Otra de las criticas recurrentes a la intérprete de Despechá viene de quienes consideran que se ha aprovechado de la etiqueta de “latina”, que no le corresponde como europea. Una observación que nadie le hizo en su momento a Julio Iglesias o Laura Pausini. Sobre este punto cabría indicar que el problema no es de la artista, sino de la etiqueta o más bien del origen de esa clasificación. El concepto “latin”, en su acepción más contemporánea aplicada a la industria musical, fue acuñado desde Estados Unidos y concebido desde una mentalidad anglosajona -de comunidades separadas por origen étnico- para agrupar un ancho mundo cultural que sobrepasa con creces la estrechez absurda de las categorías racializadas establecidas por la burocracia norteamericana obsesionada con el tono de piel y extraviada en sus escasos conocimientos de historia y geografía universal. En rigor, latino era Cicerón, que era romano, no hablaba castellano ni había nacido en el Caribe. La etiqueta no hace más que establecer el dominio del que raya la cancha: alguna vez fue Francia que definió lo que entenderíamos por América Latina, esta vez es Estados Unidos que señala quién es o no es “latino”.
Rosalía es el resultado de una historia de mestizajes propia del mediterráneo: catalana, hija de asturiano, cultora de una tradición flamenca, que a su vez es el producto de un encuentro ocurrido en el sur de la península, el de los gitanos llegados de la India con la herencia árabe del Al Ándalus, la misma que desembarcó en América a partir del siglo XV y volvió a mezclarse aquí con los pueblos originarios, los esclavos africanos y los inmigrantes europeos.

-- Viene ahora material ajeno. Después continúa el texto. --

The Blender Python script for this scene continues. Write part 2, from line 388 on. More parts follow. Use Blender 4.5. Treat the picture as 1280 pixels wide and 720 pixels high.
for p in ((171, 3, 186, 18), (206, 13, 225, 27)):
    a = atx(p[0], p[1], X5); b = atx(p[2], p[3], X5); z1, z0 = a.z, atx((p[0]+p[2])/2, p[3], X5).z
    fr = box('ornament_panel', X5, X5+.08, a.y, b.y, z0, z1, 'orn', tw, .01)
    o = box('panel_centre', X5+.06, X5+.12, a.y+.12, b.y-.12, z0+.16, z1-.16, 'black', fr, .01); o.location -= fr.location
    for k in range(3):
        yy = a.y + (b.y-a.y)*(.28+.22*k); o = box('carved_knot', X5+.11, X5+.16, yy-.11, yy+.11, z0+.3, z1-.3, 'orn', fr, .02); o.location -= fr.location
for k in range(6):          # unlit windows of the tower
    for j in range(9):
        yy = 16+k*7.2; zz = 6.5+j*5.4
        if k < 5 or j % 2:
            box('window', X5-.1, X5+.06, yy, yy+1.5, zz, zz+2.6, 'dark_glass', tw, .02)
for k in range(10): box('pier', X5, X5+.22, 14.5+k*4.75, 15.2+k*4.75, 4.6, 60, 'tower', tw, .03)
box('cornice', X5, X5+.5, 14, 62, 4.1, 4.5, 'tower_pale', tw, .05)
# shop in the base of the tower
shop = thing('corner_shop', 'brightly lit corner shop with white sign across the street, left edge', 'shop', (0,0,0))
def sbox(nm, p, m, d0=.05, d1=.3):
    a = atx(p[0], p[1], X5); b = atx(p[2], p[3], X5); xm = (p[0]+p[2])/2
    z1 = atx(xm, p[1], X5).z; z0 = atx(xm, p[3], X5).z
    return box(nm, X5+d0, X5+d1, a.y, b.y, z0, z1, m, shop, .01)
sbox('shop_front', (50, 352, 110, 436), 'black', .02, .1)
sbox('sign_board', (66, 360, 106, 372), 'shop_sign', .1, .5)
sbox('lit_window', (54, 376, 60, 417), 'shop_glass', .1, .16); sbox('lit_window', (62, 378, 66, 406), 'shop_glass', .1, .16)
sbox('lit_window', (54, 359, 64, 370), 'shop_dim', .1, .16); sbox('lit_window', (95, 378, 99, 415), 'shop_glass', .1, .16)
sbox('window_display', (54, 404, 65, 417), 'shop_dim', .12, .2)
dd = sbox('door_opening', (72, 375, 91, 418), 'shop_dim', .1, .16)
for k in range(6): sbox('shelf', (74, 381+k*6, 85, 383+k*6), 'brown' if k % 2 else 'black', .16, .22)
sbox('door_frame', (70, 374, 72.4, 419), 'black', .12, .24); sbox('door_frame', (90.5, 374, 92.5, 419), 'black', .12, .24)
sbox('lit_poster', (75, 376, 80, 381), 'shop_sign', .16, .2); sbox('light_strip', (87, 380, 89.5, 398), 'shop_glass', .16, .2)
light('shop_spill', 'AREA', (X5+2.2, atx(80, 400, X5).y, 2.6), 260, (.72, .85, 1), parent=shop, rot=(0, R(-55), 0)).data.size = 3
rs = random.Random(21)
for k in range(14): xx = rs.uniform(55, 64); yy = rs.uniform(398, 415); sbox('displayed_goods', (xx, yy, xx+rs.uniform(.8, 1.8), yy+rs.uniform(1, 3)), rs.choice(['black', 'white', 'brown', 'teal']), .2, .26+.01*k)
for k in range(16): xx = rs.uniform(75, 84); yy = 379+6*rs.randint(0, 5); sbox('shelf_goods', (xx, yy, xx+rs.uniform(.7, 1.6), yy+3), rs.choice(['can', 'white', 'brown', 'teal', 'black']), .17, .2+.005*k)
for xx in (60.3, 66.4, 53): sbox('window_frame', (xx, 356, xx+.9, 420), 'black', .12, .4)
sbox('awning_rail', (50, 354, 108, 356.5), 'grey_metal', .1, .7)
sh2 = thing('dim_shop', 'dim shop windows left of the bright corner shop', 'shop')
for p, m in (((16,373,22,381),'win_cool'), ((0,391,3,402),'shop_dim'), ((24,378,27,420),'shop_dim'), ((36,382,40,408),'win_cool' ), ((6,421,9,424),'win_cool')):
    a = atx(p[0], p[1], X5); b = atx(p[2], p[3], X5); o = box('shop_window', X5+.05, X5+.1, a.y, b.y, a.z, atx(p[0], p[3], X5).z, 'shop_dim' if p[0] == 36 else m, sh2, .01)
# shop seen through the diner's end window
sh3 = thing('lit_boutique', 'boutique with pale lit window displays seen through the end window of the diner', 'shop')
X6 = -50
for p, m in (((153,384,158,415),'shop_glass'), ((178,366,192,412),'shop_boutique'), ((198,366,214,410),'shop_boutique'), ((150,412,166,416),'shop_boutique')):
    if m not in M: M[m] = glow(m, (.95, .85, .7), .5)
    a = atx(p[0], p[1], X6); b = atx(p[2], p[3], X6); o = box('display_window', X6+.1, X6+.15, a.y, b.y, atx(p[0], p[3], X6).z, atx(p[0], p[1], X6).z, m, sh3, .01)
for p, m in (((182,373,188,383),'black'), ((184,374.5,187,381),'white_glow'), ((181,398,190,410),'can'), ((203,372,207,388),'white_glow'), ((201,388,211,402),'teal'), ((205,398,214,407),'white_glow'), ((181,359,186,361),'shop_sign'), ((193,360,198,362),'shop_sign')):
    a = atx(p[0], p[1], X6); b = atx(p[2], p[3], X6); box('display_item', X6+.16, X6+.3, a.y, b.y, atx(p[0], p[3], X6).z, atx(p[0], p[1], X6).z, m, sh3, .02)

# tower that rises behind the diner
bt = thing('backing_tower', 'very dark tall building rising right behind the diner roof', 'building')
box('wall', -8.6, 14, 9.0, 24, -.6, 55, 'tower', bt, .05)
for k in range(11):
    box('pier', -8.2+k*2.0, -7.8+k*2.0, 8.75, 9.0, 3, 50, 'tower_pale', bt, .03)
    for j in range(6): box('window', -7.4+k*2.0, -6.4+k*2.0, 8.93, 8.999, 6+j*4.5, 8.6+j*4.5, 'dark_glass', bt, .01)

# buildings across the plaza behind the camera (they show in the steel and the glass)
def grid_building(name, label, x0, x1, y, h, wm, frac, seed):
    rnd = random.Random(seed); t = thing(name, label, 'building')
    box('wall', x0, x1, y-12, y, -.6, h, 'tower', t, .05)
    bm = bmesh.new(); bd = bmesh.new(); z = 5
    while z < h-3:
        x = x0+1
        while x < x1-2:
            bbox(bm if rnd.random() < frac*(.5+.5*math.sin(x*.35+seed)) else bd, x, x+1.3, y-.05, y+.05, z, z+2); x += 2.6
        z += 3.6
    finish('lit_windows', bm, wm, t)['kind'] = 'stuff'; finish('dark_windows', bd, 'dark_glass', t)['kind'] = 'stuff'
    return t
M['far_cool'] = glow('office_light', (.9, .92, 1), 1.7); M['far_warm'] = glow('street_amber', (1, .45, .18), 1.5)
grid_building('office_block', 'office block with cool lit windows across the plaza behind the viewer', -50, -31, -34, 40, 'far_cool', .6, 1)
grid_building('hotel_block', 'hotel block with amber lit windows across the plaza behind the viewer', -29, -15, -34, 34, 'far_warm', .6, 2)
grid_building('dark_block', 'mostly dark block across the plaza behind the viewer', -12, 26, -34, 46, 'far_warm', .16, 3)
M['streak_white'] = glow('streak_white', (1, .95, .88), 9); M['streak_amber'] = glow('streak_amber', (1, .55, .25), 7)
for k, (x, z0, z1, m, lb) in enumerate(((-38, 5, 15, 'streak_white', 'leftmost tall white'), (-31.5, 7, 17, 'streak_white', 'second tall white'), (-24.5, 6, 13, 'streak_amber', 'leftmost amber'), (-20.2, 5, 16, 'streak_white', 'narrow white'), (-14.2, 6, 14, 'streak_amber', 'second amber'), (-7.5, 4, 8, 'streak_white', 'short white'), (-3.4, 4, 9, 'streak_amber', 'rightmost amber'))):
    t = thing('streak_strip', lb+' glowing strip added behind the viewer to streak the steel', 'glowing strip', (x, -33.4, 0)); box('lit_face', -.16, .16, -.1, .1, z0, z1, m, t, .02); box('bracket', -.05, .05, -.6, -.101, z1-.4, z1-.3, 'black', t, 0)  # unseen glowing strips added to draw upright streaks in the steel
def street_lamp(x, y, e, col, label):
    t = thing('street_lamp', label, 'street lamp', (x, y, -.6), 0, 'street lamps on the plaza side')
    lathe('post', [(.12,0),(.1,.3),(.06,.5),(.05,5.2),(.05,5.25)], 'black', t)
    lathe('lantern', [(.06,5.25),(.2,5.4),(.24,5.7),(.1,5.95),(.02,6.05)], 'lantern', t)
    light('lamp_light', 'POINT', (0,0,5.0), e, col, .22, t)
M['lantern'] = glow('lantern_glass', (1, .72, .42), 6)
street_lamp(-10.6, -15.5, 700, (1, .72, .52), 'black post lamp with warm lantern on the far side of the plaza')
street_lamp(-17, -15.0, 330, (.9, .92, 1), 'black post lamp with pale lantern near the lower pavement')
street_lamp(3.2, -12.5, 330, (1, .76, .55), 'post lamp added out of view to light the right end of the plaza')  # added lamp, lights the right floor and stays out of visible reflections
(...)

Lo que ha hecho la compositora ha sido andar y desandar un camino que la precede y alimentarse de una manera de entender el mundo, una lógica en donde la pureza no tiene sentido, la intuición es una brújula precisa cuando la ejerce la cabeza bien amoblada de una artista de genio probado, y el cambio permanente, una necesidad para sobrevivir al imperio de lo efímero.